Recorded data

----

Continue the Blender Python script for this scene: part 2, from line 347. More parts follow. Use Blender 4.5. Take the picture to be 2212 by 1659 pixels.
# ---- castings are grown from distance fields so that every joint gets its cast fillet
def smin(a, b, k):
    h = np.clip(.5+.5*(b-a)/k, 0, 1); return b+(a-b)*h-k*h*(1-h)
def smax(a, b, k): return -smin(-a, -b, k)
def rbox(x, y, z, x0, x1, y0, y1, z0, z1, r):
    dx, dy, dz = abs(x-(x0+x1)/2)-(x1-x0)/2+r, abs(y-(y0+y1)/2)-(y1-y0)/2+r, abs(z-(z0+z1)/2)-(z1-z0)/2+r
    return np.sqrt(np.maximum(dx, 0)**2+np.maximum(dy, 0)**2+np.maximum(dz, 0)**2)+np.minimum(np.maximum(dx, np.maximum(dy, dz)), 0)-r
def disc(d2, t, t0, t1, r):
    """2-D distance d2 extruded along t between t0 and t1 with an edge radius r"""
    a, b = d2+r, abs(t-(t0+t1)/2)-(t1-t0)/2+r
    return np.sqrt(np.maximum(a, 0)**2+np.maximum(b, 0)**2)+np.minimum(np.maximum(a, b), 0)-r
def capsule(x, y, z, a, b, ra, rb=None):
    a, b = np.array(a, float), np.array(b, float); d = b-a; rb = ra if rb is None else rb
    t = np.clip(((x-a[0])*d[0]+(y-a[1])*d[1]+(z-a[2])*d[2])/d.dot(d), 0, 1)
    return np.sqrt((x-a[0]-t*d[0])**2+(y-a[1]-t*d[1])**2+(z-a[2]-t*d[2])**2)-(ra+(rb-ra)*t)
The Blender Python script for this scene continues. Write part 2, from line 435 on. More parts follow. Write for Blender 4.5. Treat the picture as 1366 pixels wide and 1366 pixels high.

----

• _Your task_:
From the records above, extract everything verbatim.

• _Final result_:
Continue the Blender Python script for this scene: part 2, from line 347. More parts follow. Use Blender 4.5. Take the picture to be 2212 by 1659 pixels.
# ---- castings are grown from distance fields so that every joint gets its cast fillet
def smin(a, b, k):
    h = np.clip(.5+.5*(b-a)/k, 0, 1); return b+(a-b)*h-k*h*(1-h)
def smax(a, b, k): return -smin(-a, -b, k)
def rbox(x, y, z, x0, x1, y0, y1, z0, z1, r):
    dx, dy, dz = abs(x-(x0+x1)/2)-(x1-x0)/2+r, abs(y-(y0+y1)/2)-(y1-y0)/2+r, abs(z-(z0+z1)/2)-(z1-z0)/2+r
    return np.sqrt(np.maximum(dx, 0)**2+np.maximum(dy, 0)**2+np.maximum(dz, 0)**2)+np.minimum(np.maximum(dx, np.maximum(dy, dz)), 0)-r
def disc(d2, t, t0, t1, r):
    """2-D distance d2 extruded along t between t0 and t1 with an edge radius r"""
    a, b = d2+r, abs(t-(t0+t1)/2)-(t1-t0)/2+r
    return np.sqrt(np.maximum(a, 0)**2+np.maximum(b, 0)**2)+np.minimum(np.maximum(a, b), 0)-r
def capsule(x, y, z, a, b, ra, rb=None):
    a, b = np.array(a, float), np.array(b, float); d = b-a; rb = ra if rb is None else rb
    t = np.clip(((x-a[0])*d[0]+(y-a[1])*d[1]+(z-a[2])*d[2])/d.dot(d), 0, 1)
    return np.sqrt((x-a[0]-t*d[0])**2+(y-a[1]-t*d[1])**2+(z-a[2]-t*d[2])**2)-(ra+(rb-ra)*t)
The Blender Python script for this scene continues. Write part 2, from line 435 on. More parts follow. Write for Blender 4.5. Treat the picture as 1366 pixels wide and 1366 pixels high.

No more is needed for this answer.